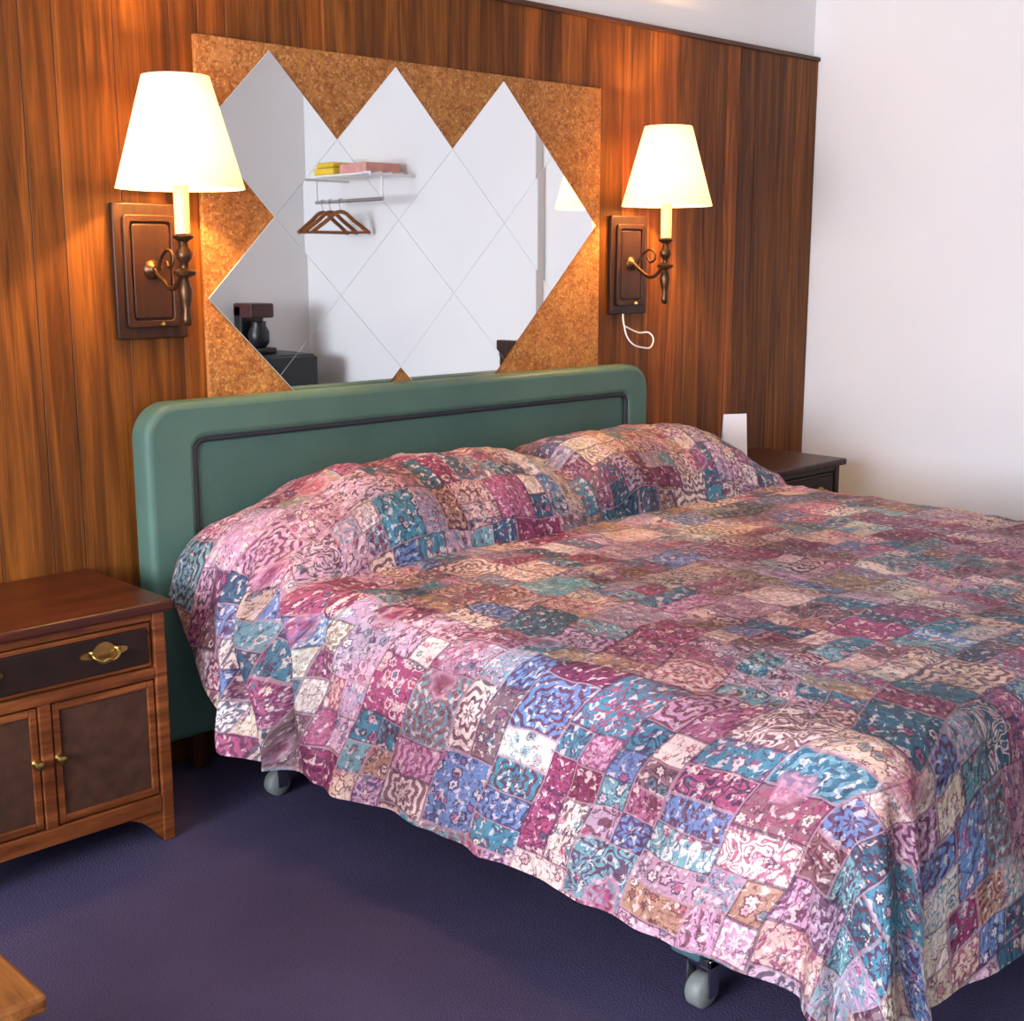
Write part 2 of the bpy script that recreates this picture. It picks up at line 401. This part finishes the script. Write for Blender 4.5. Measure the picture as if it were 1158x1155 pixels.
for (sb,kb) in Bq:
    row=[]
    b=kb*L if sb==0 else L+kb*.385
    for (sa,ka) in A:
        em=emax(min(b,L))-(.012*sm(.9,1.7,b))
        if sa==0: a=-W+2*W*ka
        else: a=sa*(W+ka*em)
        qx=max(-W+R,min(W-R,a)); qb=min(L-R,b)
        vx,vb=a-qx,b-qb; d=math.hypot(vx,vb)
        nx,nb=(vx/d,vb/d) if d>1e-6 else (0,0)
        cornerw=2*abs(nx*nb)
        d0=R-r
        if d<=d0: h=d; dz=0
        elif d<=d0+r*math.pi/2:
            t=(d-d0)/r; h=d0+r*math.sin(t); dz=r*(1-math.cos(t))
        else:
            e=d-d0-r*math.pi/2; h=d0+r+e*.17; dz=r+e*.985
        s=qx*1.0+qb*1.3
        k2=min(1,max(0,dz-.02)/.4)
        fold=.010*math.sin(s*7+1+2*noise.noise(Vector((s*2,0,0))))+.006*math.sin(s*23+3*noise.noise(Vector((s*3,5,0))))+.022*noise.noise(Vector((s*3.5,dz*4,2)))+.012*noise.noise(Vector((s*12,dz*9,8)))
        h+=k2*fold
        if cornerw>0:
            th=math.atan2(abs(nb),abs(nx)+1e-9)
            h+=cornerw*k2*(.05*math.sin(th*9+.6)+.05)
        px=CX+qx+nx*h; py=Y0-(qb+nb*h)
        z=ZT-dz
        yy=py; H=hp(CX+max(-W,min(W,a)),yy)
        hd=1-sm(.25,.55,b)
        if a<0 and (sa!=0 or abs(a)>W-.15):
            out=max(0,abs(a)-(W-.12))
            px-=hd*.045*sm(0,.25,out)
            g2=sm(0,.2,out)*math.exp(-((b-.44)/.16)**2)
            px-=g2*(.042*math.sin((b-out*.4)*46)+.03)
            py+=g2*.03*math.sin(b*30+out*8)
        z+=H*(1-sm(0,.4,max(0,abs(a)-W)))
        tp=1-k2
        z+=tp*(.007*fbm(px,py,1,4)+.006*fbm(px*1.0,py*2.2,3,7))
        if H>.03: z+=.013*fbm(px,py*.6,6,8); 
        if a>0 and b<.5:
            lim=3.63+.06*sm(.35,.5,b); px=min(px,lim)
        if z<.03: 
            px+=nx*(.03-z)*.6; py-=nb*(.03-z)*.6; z=.03
        v=bm.verts.new((px,py,z)); row.append(v); uvs[v]=(a+2,b)
    grid.append(row)
# arc-length V coordinate down each column (averaged over neighbours) so the print does not stretch over the pillow roll
nc=len(A); cum=[[0.0]*nc]
for j in range(1,len(grid)):
    d=[(grid[j][i].co-grid[j-1][i].co).length for i in range(nc)]
    ds=[sum(d[max(0,i-10):i+11])/len(d[max(0,i-10):i+11]) for i in range(nc)]
    if Bq[j][0]==1: ds=[.385/ns]*nc
    cum.append([cum[-1][i]+ds[i] for i in range(nc)])
for j,row in enumerate(grid):
    for i,v in enumerate(row): uvs[v]=(uvs[v][0],cum[j][i])
for j in range(len(grid)-1):
    for i in range(len(A)-1):
        f=bm.faces.new((grid[j][i],grid[j][i+1],grid[j+1][i+1],grid[j+1][i]))
        for lo in f.loops: lo[uvl].uv=uvs[lo.vert]
sp=mobj('bedspread',bm,M_spread,smooth=True)
if sp.data.polygons[5000].normal.z<0: sp.data.flip_normals()

# ---------------- nightstands
def nightstand(name,x0,x1,H=.575,dark=False):
    W1=M_dark if dark else M_ns; TP=M_dark if dark else M_nstop
    yb,yf=-.02,-.42; K=[]; xm=(x0+x1)/2
    K.append(box('top',x0-.015,x1+.015,yf-.02,yb,H-.024,H,TP,.006))
    K.append(boxes('carcass',[(x0+.03,x1-.03,yf+.03,yb,.09,.11),(x0+.005,x0+.022,yf+.03,yb,.09,H-.025),(x1-.022,x1-.005,yf+.03,yb,.09,H-.025),(x0+.02,x1-.02,yb-.012,yb,.09,H-.025)],W1,.002))
    K.append(boxes('posts',[(x0,x0+.03,yf,yf+.03,0,H-.024),(x1-.03,x1,yf,yf+.03,0,H-.024),(x0,x0+.03,yb-.03,yb,0,H-.024),(x1-.03,x1,yb-.03,yb,0,H-.024)],W1,.004))
    K.append(boxes('rails',[(x0+.03,x1-.03,yf+.003,yf+.025,H-.045,H-.024),(x0+.03,x1-.03,yf+.001,yf+.025,.395,.42),(x0+.03,x1-.03,yf+.001,yf+.025,.075,.115),(xm-.014,xm+.014,yf+.001,yf+.025,.115,.395)],W1,.003))
    for nm,s,xx in (('bracket_1',1,x0+.03),('bracket_2',-1,x1-.03)):
        K.append(slab(nm,[[(xx,.08),(xx+s*.09,.08),(xx+s*.05,.06),(xx+s*.02,.03),(xx,.0)]],yf+.004,yf+.022,W1))
    K.append(box('drawer_front',x0+.034,x1-.034,yf+.006,yf+.03,.424,H-.049,W1,.003))
    K.append(box('drawer_inlay',x0+.046,x1-.046,yf-.001,yf+.008,.434,H-.058,M_nsd,.003))
    for i,(a,b) in enumerate(((x0+.034,xm-.017),(xm+.017,x1-.034))):
        K.append(boxes('door_frame_%d'%(i+1),[(a,a+.016,yf+.004,yf+.024,.119,.391),(b-.016,b,yf+.004,yf+.024,.119,.391),(a+.016,b-.016,yf+.004,yf+.024,.375,.391),(a+.016,b-.016,yf+.004,yf+.024,.119,.135)],W1,.002))
        K.append(box('door_panel_%d'%(i+1),a+.014,b-.014,yf+.010,yf+.018,.132,.378,M_nsp,.002))
        kx=b-.008 if i==0 else a+.008
        K.append(lathe('door_pull_%d'%(i+1),[(.010,0),(.006,-.006),(.005,-.012),(.011,-.018),(.009,-.024),(.002,-.026)],(kx,yf+.004,.27),M_brass,16,'y'))
        px=x0+(x1-x0)*(.26 if i==0 else .74); pz=.482
        K.append(slab('pull_plate_%d'%(i+1),[[(px+.048*math.cos(t)*(1+.18*math.cos(4*t)),pz+.019*math.sin(t)*(1+.3*math.cos(4*t))) for t in [q*math.pi/16 for q in range(32)]]],yf-.001,yf-.004,M_brass))
        K.append(tube('pull_bail_%d'%(i+1),[(px-.030,yf-.006,pz+.006),(px-.028,yf-.018,pz-.004),(px-.012,yf-.020,pz-.014),(px,yf-.022,pz-.010),(px+.012,yf-.020,pz-.014),(px+.028,yf-.018,pz-.004),(px+.030,yf-.006,pz+.006)],.0035,M_brass))
        for sx_ in (-.03,.03):
            K.append(lathe('pull_post_%d'%(i+1),[(.007,-.001),(.006,-.008),(.002,-.011)],(px+sx_,yf-.002,pz+.006),M_brass,12,'y'))
    group(name,(xm,-.22,.28),K)
nightstand('nightstand',.80,1.38)
nightstand('nightstand.001',3.67,4.17,.60,True)
bm=bmesh.new()
p=[(-.045,-.02,0),(.045,-.02,0),(.045,0,.18),(-.045,0,.18),(.045,.02,0),(-.045,.02,0)]
vs=[bm.verts.new(q) for q in p]; bm.faces.new((vs[0],vs[1],vs[2],vs[3])); bm.faces.new((vs[3],vs[2],vs[4],vs[5]))
o=mobj('tent_card',bm,M_paper); sd=o.modifiers.new('s','SOLIDIFY'); sd.thickness=.001; o.location=(3.765,-.23,.602); o.rotation_euler=(0,0,-.5)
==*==
(Written request) Write the full listing out again with every line unchanged, but include no pictures.

(Final result)
Write part 2 of the bpy script that recreates this picture. It picks up at line 401. This part finishes the script. Write for Blender 4.5. Measure the picture as if it were 1158x1155 pixels.
for (sb,kb) in Bq:
    row=[]
    b=kb*L if sb==0 else L+kb*.385
    for (sa,ka) in A:
        em=emax(min(b,L))-(.012*sm(.9,1.7,b))
        if sa==0: a=-W+2*W*ka
        else: a=sa*(W+ka*em)
        qx=max(-W+R,min(W-R,a)); qb=min(L-R,b)
        vx,vb=a-qx,b-qb; d=math.hypot(vx,vb)
        nx,nb=(vx/d,vb/d) if d>1e-6 else (0,0)
        cornerw=2*abs(nx*nb)
        d0=R-r
        if d<=d0: h=d; dz=0
        elif d<=d0+r*math.pi/2:
            t=(d-d0)/r; h=d0+r*math.sin(t); dz=r*(1-math.cos(t))
        else:
            e=d-d0-r*math.pi/2; h=d0+r+e*.17; dz=r+e*.985
        s=qx*1.0+qb*1.3
        k2=min(1,max(0,dz-.02)/.4)
        fold=.010*math.sin(s*7+1+2*noise.noise(Vector((s*2,0,0))))+.006*math.sin(s*23+3*noise.noise(Vector((s*3,5,0))))+.022*noise.noise(Vector((s*3.5,dz*4,2)))+.012*noise.noise(Vector((s*12,dz*9,8)))
        h+=k2*fold
        if cornerw>0:
            th=math.atan2(abs(nb),abs(nx)+1e-9)
            h+=cornerw*k2*(.05*math.sin(th*9+.6)+.05)
        px=CX+qx+nx*h; py=Y0-(qb+nb*h)
        z=ZT-dz
        yy=py; H=hp(CX+max(-W,min(W,a)),yy)
        hd=1-sm(.25,.55,b)
        if a<0 and (sa!=0 or abs(a)>W-.15):
            out=max(0,abs(a)-(W-.12))
            px-=hd*.045*sm(0,.25,out)
            g2=sm(0,.2,out)*math.exp(-((b-.44)/.16)**2)
            px-=g2*(.042*math.sin((b-out*.4)*46)+.03)
            py+=g2*.03*math.sin(b*30+out*8)
        z+=H*(1-sm(0,.4,max(0,abs(a)-W)))
        tp=1-k2
        z+=tp*(.007*fbm(px,py,1,4)+.006*fbm(px*1.0,py*2.2,3,7))
        if H>.03: z+=.013*fbm(px,py*.6,6,8); 
        if a>0 and b<.5:
            lim=3.63+.06*sm(.35,.5,b); px=min(px,lim)
        if z<.03: 
            px+=nx*(.03-z)*.6; py-=nb*(.03-z)*.6; z=.03
        v=bm.verts.new((px,py,z)); row.append(v); uvs[v]=(a+2,b)
    grid.append(row)
# arc-length V coordinate down each column (averaged over neighbours) so the print does not stretch over the pillow roll
nc=len(A); cum=[[0.0]*nc]
for j in range(1,len(grid)):
    d=[(grid[j][i].co-grid[j-1][i].co).length for i in range(nc)]
    ds=[sum(d[max(0,i-10):i+11])/len(d[max(0,i-10):i+11]) for i in range(nc)]
    if Bq[j][0]==1: ds=[.385/ns]*nc
    cum.append([cum[-1][i]+ds[i] for i in range(nc)])
for j,row in enumerate(grid):
    for i,v in enumerate(row): uvs[v]=(uvs[v][0],cum[j][i])
for j in range(len(grid)-1):
    for i in range(len(A)-1):
        f=bm.faces.new((grid[j][i],grid[j][i+1],grid[j+1][i+1],grid[j+1][i]))
        for lo in f.loops: lo[uvl].uv=uvs[lo.vert]
sp=mobj('bedspread',bm,M_spread,smooth=True)
if sp.data.polygons[5000].normal.z<0: sp.data.flip_normals()

# ---------------- nightstands
def nightstand(name,x0,x1,H=.575,dark=False):
    W1=M_dark if dark else M_ns; TP=M_dark if dark else M_nstop
    yb,yf=-.02,-.42; K=[]; xm=(x0+x1)/2
    K.append(box('top',x0-.015,x1+.015,yf-.02,yb,H-.024,H,TP,.006))
    K.append(boxes('carcass',[(x0+.03,x1-.03,yf+.03,yb,.09,.11),(x0+.005,x0+.022,yf+.03,yb,.09,H-.025),(x1-.022,x1-.005,yf+.03,yb,.09,H-.025),(x0+.02,x1-.02,yb-.012,yb,.09,H-.025)],W1,.002))
    K.append(boxes('posts',[(x0,x0+.03,yf,yf+.03,0,H-.024),(x1-.03,x1,yf,yf+.03,0,H-.024),(x0,x0+.03,yb-.03,yb,0,H-.024),(x1-.03,x1,yb-.03,yb,0,H-.024)],W1,.004))
    K.append(boxes('rails',[(x0+.03,x1-.03,yf+.003,yf+.025,H-.045,H-.024),(x0+.03,x1-.03,yf+.001,yf+.025,.395,.42),(x0+.03,x1-.03,yf+.001,yf+.025,.075,.115),(xm-.014,xm+.014,yf+.001,yf+.025,.115,.395)],W1,.003))
    for nm,s,xx in (('bracket_1',1,x0+.03),('bracket_2',-1,x1-.03)):
        K.append(slab(nm,[[(xx,.08),(xx+s*.09,.08),(xx+s*.05,.06),(xx+s*.02,.03),(xx,.0)]],yf+.004,yf+.022,W1))
    K.append(box('drawer_front',x0+.034,x1-.034,yf+.006,yf+.03,.424,H-.049,W1,.003))
    K.append(box('drawer_inlay',x0+.046,x1-.046,yf-.001,yf+.008,.434,H-.058,M_nsd,.003))
    for i,(a,b) in enumerate(((x0+.034,xm-.017),(xm+.017,x1-.034))):
        K.append(boxes('door_frame_%d'%(i+1),[(a,a+.016,yf+.004,yf+.024,.119,.391),(b-.016,b,yf+.004,yf+.024,.119,.391),(a+.016,b-.016,yf+.004,yf+.024,.375,.391),(a+.016,b-.016,yf+.004,yf+.024,.119,.135)],W1,.002))
        K.append(box('door_panel_%d'%(i+1),a+.014,b-.014,yf+.010,yf+.018,.132,.378,M_nsp,.002))
        kx=b-.008 if i==0 else a+.008
        K.append(lathe('door_pull_%d'%(i+1),[(.010,0),(.006,-.006),(.005,-.012),(.011,-.018),(.009,-.024),(.002,-.026)],(kx,yf+.004,.27),M_brass,16,'y'))
        px=x0+(x1-x0)*(.26 if i==0 else .74); pz=.482
        K.append(slab('pull_plate_%d'%(i+1),[[(px+.048*math.cos(t)*(1+.18*math.cos(4*t)),pz+.019*math.sin(t)*(1+.3*math.cos(4*t))) for t in [q*math.pi/16 for q in range(32)]]],yf-.001,yf-.004,M_brass))
        K.append(tube('pull_bail_%d'%(i+1),[(px-.030,yf-.006,pz+.006),(px-.028,yf-.018,pz-.004),(px-.012,yf-.020,pz-.014),(px,yf-.022,pz-.010),(px+.012,yf-.020,pz-.014),(px+.028,yf-.018,pz-.004),(px+.030,yf-.006,pz+.006)],.0035,M_brass))
        for sx_ in (-.03,.03):
            K.append(lathe('pull_post_%d'%(i+1),[(.007,-.001),(.006,-.008),(.002,-.011)],(px+sx_,yf-.002,pz+.006),M_brass,12,'y'))
    group(name,(xm,-.22,.28),K)
nightstand('nightstand',.80,1.38)
nightstand('nightstand.001',3.67,4.17,.60,True)
bm=bmesh.new()
p=[(-.045,-.02,0),(.045,-.02,0),(.045,0,.18),(-.045,0,.18),(.045,.02,0),(-.045,.02,0)]
vs=[bm.verts.new(q) for q in p]; bm.faces.new((vs[0],vs[1],vs[2],vs[3])); bm.faces.new((vs[3],vs[2],vs[4],vs[5]))
o=mobj('tent_card',bm,M_paper); sd=o.modifiers.new('s','SOLIDIFY'); sd.thickness=.001; o.location=(3.765,-.23,.602); o.rotation_euler=(0,0,-.5)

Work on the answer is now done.